SOCIAL SECURITY

      Bush's privatization of Social Security scheme is like the following:

      You put $100,000 in a bank earning you 3% interest [as the average person would do over his working lifetime].  Along
comes this shyster masquerading as a "financial advisor" who says, "Why don't you let me invest your $100,000 where,
because of my years of experience in investing, I am highly confident you can get 9%.  So you take his advice and invest
where he says, not realizing he is counting on that investment actually making 12% not 9%.  What's in it for him to increase
your income?  Why would he do that?  Because those future 12% payments, (hopefully), can be divided as follows.  You get
9% (a 300% increase in your interest profits) and he gets 3% for doing the paper work and "advising."

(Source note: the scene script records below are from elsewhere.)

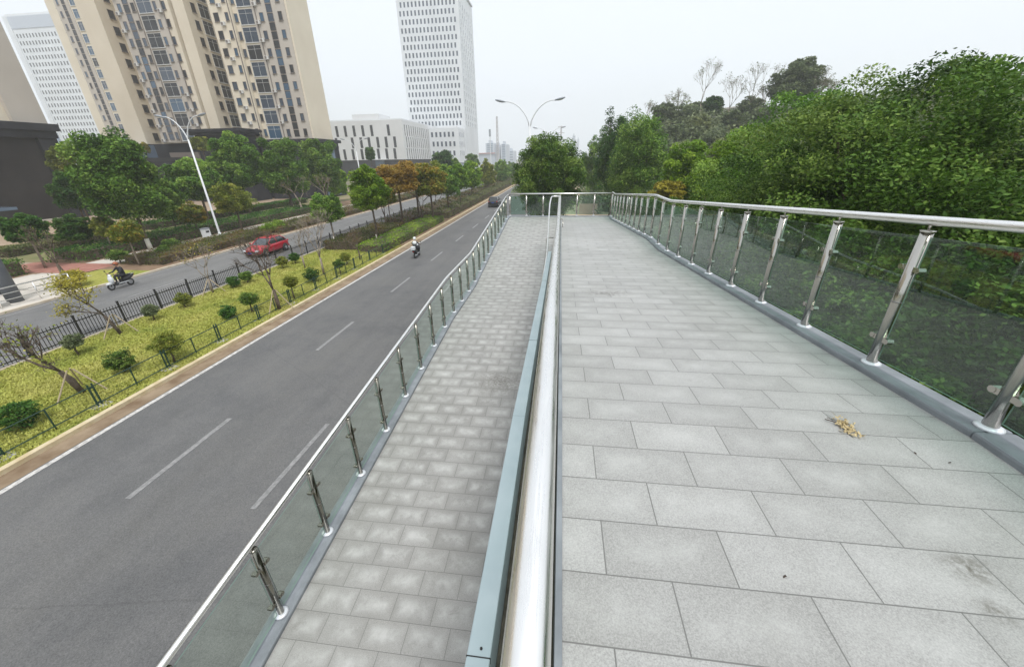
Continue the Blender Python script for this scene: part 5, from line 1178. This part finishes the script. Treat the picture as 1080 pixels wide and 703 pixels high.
p = at(516.5, 137, 300); t = thing('floodlight_mast', 'slender pole with a dark block of lights left of the lattice mast', 'mast', (p.x, 300, GZ))
part('pole', MB().tube([(0, 0, 0), (0, 0, p.z-GZ)], [0.35, 0.22], 8).mesh('pole', MT['white_metal']), t); part('light_block', MB().box((0, 0, p.z-GZ-2.0), (1.3, 0.8, 4.6)).mesh('light_block', MT['lamp_head']), t)

# ================================================================== stair entrance at the left edge
SE = thing('stair_entrance', 'dark stone stair entrance with glass balustrade and thick round column, left edge', 'entrance', (-38, 17, GZ))
MB().tube([(-33.75, 18.5, GZ+0.08), (-33.75, 18.5, GZ+5.2)], 0.36, 20).build('column', MT['grey_stone'], SE, True)
MB().bx(-42, -35.4, 10, 17.6, GZ+0.09, GZ+0.9).build('base_wall', MT['grey_stone'], SE)
MB().bx(-40.5, -36.6, 17.61, 20.3, GZ+0.09, GZ+0.8).build('side_wall', MT['dark_stone'], SE)
MB().bx(-40.6, -36.5, 17.62, 20.4, GZ+0.803, GZ+0.88).build('cap', MT['white_metal'], SE)
for (xa, ya, xb, yb) in ((-36.65, 17.7, -36.65, 20.25), (-40.4, 20.25, -36.65, 20.25)):
    MB().add([(xa, ya, GZ+0.88), (xb, yb, GZ+0.88), (xb, yb, GZ+2.1), (xa, ya, GZ+2.1)], [(0, 1, 2, 3)]).build('glass_panel', MT['glass_l'], SE)
    MB().tube([(xa, ya, GZ+2.11), (xb, yb, GZ+2.11)], 0.03, 8).build('rail', MT['rail_steel'], SE)
MB().bx(-35.35, -33.2, 12, 17.9, GZ+0.09, GZ+0.3).build('step', MT['concrete'], SE)
HRL = thing('pavement_handrail', 'low steel tube handrail with posts along the far pavement at the left edge', 'handrail', (-32.8, 14, GZ))
for z in (0.42, 0.78, 1.12): MB().tube([(-32.8, 6, GZ+0.1+z), (-32.8, 21.0, GZ+0.1+z)], 0.028 if z < 1 else 0.04, 8).build('rail', MT['rail_steel'], HRL, True)
for k in range(9): MB().tube([(-32.8, 6.1+1.86*k, GZ+0.08), (-32.8, 6.1+1.86*k, GZ+1.22)], 0.035, 8).build('post', MT['rail_steel'], HRL, True)
lbn = thing('litter_bin', 'small grey and white litter bin on the pale path behind the lamp post hedge', 'litter bin', (-39.6, 39.0, GZ+0.09))
part('body', MB().box((0, 0, 0.55), (0.5, 0.7, 0.95)).mesh('body', MT['white_metal']), lbn); part('lid', MB().box((0, 0, 1.08), (0.56, 0.76, 0.1)).mesh('lid', MT['lamp_head']), lbn); part('opening', MB().box((0.251, 0, 0.75), (0.02, 0.4, 0.2)).mesh('opening', MT['rubber']), lbn)

# ================================================================== haze
hz_ = MB().bx(-640, 520, -60, 1050, GZ-1.2, 130); ho = hz_.build('haze', [])
hm_ = bpy.data.materials.new('haze'); hm_.use_nodes = True; ht = hm_.node_tree
for n in list(ht.nodes): ht.nodes.remove(n)
oo = ht.nodes.new('ShaderNodeOutputMaterial'); vv = ht.nodes.new('ShaderNodeVolumePrincipled')
vv.inputs['Color'].default_value = (0.97, 0.985, 1.0, 1); vv.inputs['Density'].default_value = 0.0008; vv.inputs['Anisotropy'].default_value = 0.3
ht.links.new(vv.outputs[0], oo.inputs['Volume']); ho.data.materials.append(hm_); ho['kind'] = 'stuff'
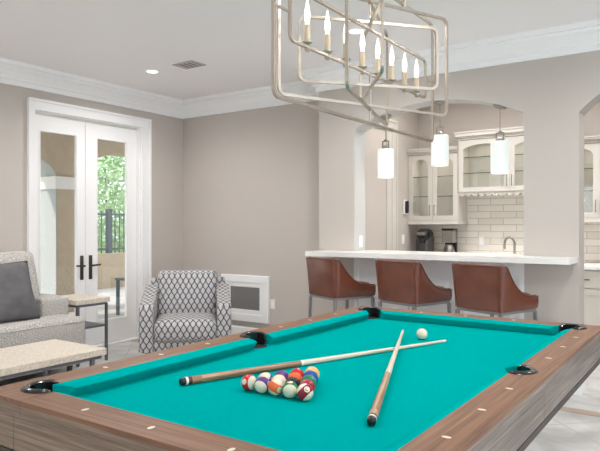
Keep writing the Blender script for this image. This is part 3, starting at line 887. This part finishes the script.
# cabinet apron under the rails
za0 = .612
for sx in (1, -1):
    for (y0, y1) in ((-HY+.03, -.004), (.0, HY-.03)):
        MB().box(min(sx*(HX-.014), sx*(HX-.045)), max(sx*(HX-.014), sx*(HX-.045)), y0, y1, za0, ZR-.054, .0015, 1).build('side_apron', 'ay', t)
for sy in (1, -1):
    for x0, x1 in ((-HX+.045, -JX-.06), (-JX-.058, JX+.058), (JX+.06, HX-.045)):
        MB().box(x0, x1, min(sy*(HY-.014), sy*(HY-.045)), max(sy*(HY-.014), sy*(HY-.045)), za0, ZR-.054, .0015, 1).build('end_apron', 'ax', t)
w = MB(); q = .012
w.box(-HX+q, HX-q, -HY+q, -HY+.06, za0-.024, za0-.001); w.box(-HX+q, HX-q, HY-.06, HY-q, za0-.024, za0-.001); w.box(-HX+q, -HX+.06, -HY+.06, HY-.06, za0-.024, za0-.001); w.box(HX-.06, HX-q, -HY+.06, HY-.06, za0-.024, za0-.001)
w.build('plinth_band', 'darkwood', t)
# bed and slate
w = MB(); w.box(-IX-.02, IX+.02, -IY-.02, IY+.02, .69, ZB); w.build('bed_cloth', 'felt', t)
# cushions
def cushion(p_out0, p_out1, p_in0, p_in1):
    w = MB()
    def sec(po, pi):
        m = lambda k: (po[0]*(1-k)+pi[0]*k, po[1]*(1-k)+pi[1]*k)
        return [(*po, ZR-.0003), (*m(.5), ZR-.004), (*m(.85), ZR-.0105), (*m(1), ZB+.037), (*m(1), ZB+.034), (*m(.50), ZB+.001), (*po, ZB+.001)]
    w.loft([sec(p_out0, p_in0), sec(p_out1, p_in1)])
    return w.build('cushion', 'felt', t)
gc, gs = .068, .058   # gap of nose from the corner / side pocket centre
for sx in (1, -1):
    for sy in (1, -1):
        cushion((sx*IX, sy*(gs+.012)), (sx*IX, sy*(NY-gc+.052)), (sx*NX, sy*(gs+.004)), (sx*NX, sy*(NY-gc)))
for sy in (1, -1):
    cushion((-(NX-gc+.04), sy*IY), ((NX-gc+.04), sy*IY), (-(NX-gc), sy*NY), ((NX-gc), sy*NY))
# pockets
def pocket(cx, cy, dirv, side=False):
    ob = bpy.data.objects.new('pocket', None)
    a = math.atan2(dirv[1], dirv[0]); span = R(118) if not side else R(100)
    w = MB(); rings = []
    n = 26
    for i in range(n+1):
        th = a-span+2*span*i/n
        e = min(1, (1-abs(2*i/n-1))*6)
        u = Vector((math.cos(th), math.sin(th)))
        base = Vector((cx, cy))
        ro = pr+.003+.016*e; ri = pr-.010
        h = ZR+.002+.0075*e
        pf = [(ri, ZR-.06), (ri, h-.004), (ri+.006, h), ((ri+ro)/2, h+.001), (ro-.004, h-.005), (ro, ZR+.0005), (ri+.008, ZR+.0005), (ri+.008, ZR-.06)]
        rings.append([(base.x+u.x*r_, base.y+u.y*r_, z) for r_, z in pf])
    w.loft(rings); p = w.build('pocket', 'pocket', t, smooth=50)
    MB().lathe([(pr-.002, ZB+.0012), (pr-.008, ZB+.0016)], (cx, cy, 0), n=28).build('well_shade', 'pocketdark', p)  # flat black disc on the cloth, painted as the pocket's shaded hole
for sx in (1, -1):
    for sy in (1, -1): pocket(sx*pcx, sy*pcy, (sx, sy))
    pocket(sx*psx, 0, (sx, 0), True)
# sights
def sight(x, y, along_y):
    a, b = (.0075, .013) if along_y else (.013, .0075)
    w = MB(); w.prism([(x+a*math.cos(2*math.pi*i/16), y+b*math.sin(2*math.pi*i/16)) for i in range(16)], ZR-.002, ZR+.0006)
    w.build('sight', 'sight', t)
for sx in (1, -1):
    for k in (-3, -2, -1, 1, 2, 3): sight(sx*(HX-.062), k*NY/4, False)
for sy in (1, -1):
    for k in (-1, 0, 1): sight(k*NX/2, sy*(HY-.060), True)
for sx in (1, -1):
    for sy in (1, -1):
        w = MB(); x, y = sx*.27, sy*.88
        w.box(x-.09, x+.09, y-.09, y+.09, 0, .60, .004); w.build('leg', 'wz', t)
MB().box(-.5, .5, -1.05, 1.05, .601, .689).build('slate_frame', 'darkwood', t)

# ------------------------------------------------------------------ balls
RB = .0286
COLR = {1: (232, 176, 96), 2: (28, 70, 168), 3: (206, 34, 40), 4: (96, 52, 130), 5: (240, 106, 54), 6: (20, 120, 84), 7: (150, 30, 52), 8: (22, 22, 24)}
NAMES = {1: 'yellow', 2: 'blue', 3: 'red', 4: 'purple', 5: 'orange', 6: 'green', 7: 'maroon', 0: 'black'}
def ballmat(n):
    if n == 0: return M['ballcream']
    c = srgb(*COLR[n if n < 9 else n-8])
    m, nt, b = nmat(f'ball resin {n}')
    b.inputs['Roughness'].default_value = .08
    if n < 9: b.inputs['Base Color'].default_value = c
    else:
        tc = N(nt, 'ShaderNodeTexCoord'); sp = N(nt, 'ShaderNodeSeparateXYZ'); nt.links.new(tc.outputs['Object'], sp.inputs[0])
        k = math_node(nt, 'LESS_THAN', math_node(nt, 'ABSOLUTE', sp.outputs[2]), RB*.52)
        mx = N(nt, 'ShaderNodeMix', data_type='RGBA'); nt.links.new(k, mx.inputs['Factor'])
        mx.inputs['A'].default_value = srgb(232, 220, 194); mx.inputs['B'].default_value = c
        nt.links.new(mx.outputs['Result'], b.inputs['Base Color'])
    return m
camR = Vector((math.cos(TH), math.sin(TH), 0)); camF = Vector((-math.sin(TH), math.cos(TH), 0)); UP = Vector((0, 0, 1))
def view(r, u, tow): return (camR*r+UP*u-camF*tow).normalized()
def on_ball(mb_pts): pass
def ball(n, x, y, axis, num, label, group):
    w = MB(); bmesh.ops.create_uvsphere(w.b, u_segments=32, v_segments=20, radius=RB)
    o = w.build('billiard_ball' if n else 'cue_ball', ballmat(n), smooth=180)
    z = axis.normalized(); xx = (num-z*num.dot(z)).normalized(); yy = z.cross(xx)
    rot = Matrix((xx, yy, z)).transposed()
    o.location = (x, y, ZB+RB+.0006); o.rotation_euler = rot.to_euler()
    tag(o, label, 'pool ball', group)
    if not n: return o
    for sg in (1, -1):
        w = MB(); rr = RB+.00015; k = 18
        c = w.b.verts.new((sg*rr, 0, 0)); a = .36
        rg = [w.b.verts.new((sg*rr*math.cos(a), rr*math.sin(a)*math.cos(2*math.pi*i/k), rr*math.sin(a)*math.sin(2*math.pi*i/k))) for i in range(k)]
        rm = [w.b.verts.new((sg*rr*math.cos(a/2), rr*math.sin(a/2)*math.cos(2*math.pi*i/k), rr*math.sin(a/2)*math.sin(2*math.pi*i/k))) for i in range(k)]
        for i in range(k):
            j = (i+1) % k
            w.face([c, rm[i], rm[j]]); w.face([rm[i], rg[i], rg[j], rm[j]])
        sp = w.build('number_spot', 'ballcream', o, smooth=180)
        cu = bpy.data.curves.new('number', 'FONT'); cu.body = str(n); cu.size = .012 if n < 10 else .0105; cu.align_x = 'CENTER'; cu.align_y = 'CENTER'
        tmp = bpy.data.objects.new('number_curve', cu); COL.objects.link(tmp)
        me = bpy.data.meshes.new_from_object(tmp.evaluated_get(bpy.context.evaluated_depsgraph_get()))
        bpy.data.objects.remove(tmp); bpy.data.curves.remove(cu)
        for v in me.vertices:
            p = Vector((sg*.02, sg*v.co.x, v.co.y)); v.co = p.normalized()*(RB+.0004)
        me.materials.clear(); me.materials.append(M['num'])
        nb = bpy.data.objects.new('number', me); COL.objects.link(nb); nb.parent = sp
    return o
def unproj(px, py, z):
    d = 610*(H-z)/(py-225.5); r = (px-300)/610*d
    return (r*math.cos(TH)-d*math.sin(TH), r*math.sin(TH)+d*math.cos(TH))
RACK = [[11, 12, 13, 14, 15], [10, 9, 8, 7], [4, 5, 6], [3, 2], [1]]
AX = {11: (view(.80, .1, .55), view(-.5, .3, .8)), 12: (view(-.35, -.28, .88), view(.8, .2, .4)), 13: (view(.42, .88, -.1), view(.55, .0, .85)), 14: (view(-.05, -.12, 1), view(0, 1, .1)), 15: (view(.62, -.62, .25), view(.3, .5, .8)),
      10: (view(-.3, .8, .5), view(.8, .2, .4)), 9: (view(.1, .5, .85), view(.5, .5, .1))}
ORDER = {11: 'red striped', 12: 'purple striped', 13: 'orange striped', 14: 'green striped', 15: 'maroon striped', 10: 'blue striped', 9: 'yellow striped', 8: 'black', 7: 'maroon', 4: 'purple', 5: 'orange', 6: 'green', 3: 'red', 2: 'blue', 1: 'yellow'}
bx, by = -1.266, 1.692; sa = R(2.0); dx, dy = .0588, .0565
for r_, row in enumerate(RACK):
    for i, n in enumerate(row):
        u = (i-(len(row)-1)/2)*dx; v = r_*dy
        x = bx+u*math.cos(sa)+v*math.sin(sa)*.0; y = by+u*math.sin(sa)+v
        ax, nm = AX.get(n, (view(.2, .9, .3), view(.35, .7, .6)))
        ball(n, x, y, ax, nm, f'{ORDER[n]} pool ball number {n} in the racked triangle', 'racked pool balls')
cbx, cby = unproj(422, 334, ZB+RB)
ball(0, cbx, cby, UP, camR, 'plain ivory cue ball near the crossed cue tips', None)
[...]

      So where's the hangup?  Quite simple:  At no financial risk to himself, he has convinced you to increase your risk by
400% in companies or businesses about which you are essentially guessing, while accepting his propaganda and the
companys' questionable balance sheets and financial statements.  In effect, this so-called "financial advisor" is gambling
with YOUR money, not his.  Why doesn't he just sit beside you at the roulette table in Las Vegas and suggest where you
should place your bets because he has been watching people play roulette for decades.  If Bush gets his way, you will be
able to take the money you are paying into FICA (Social Security) and invest it as you are advised by a "financial advisor,"
and you will spend the remaining years "hoping" much greater income will accrue to you than formerly expected upon
retirement.  If your "financial advisor" guesses wrong, you are had my friend; he isn't.  Had you stayed with the far less
risky Social Security, as currently operated, you would have been virtually guaranteed an income upon which you could rely
decades ahead.  The money you will receive under current SS will be much less than the "financial advisor" was "promising,"
but you have a far greater chance of actually obtaining it.
    The bottom line is:
    If Bush's scheme were to be enacted, there is a high probability that millions of unwary and far less sophisticated
average citizens will be conned out of their life savings by those who supposedly know financial investing better than they
do.  Only a fraction of those taken in by this con job will actually realize what is being promised.  The rest will be "out of
luck."  They will learn the hard way that the Bushites were lying but it will be too late.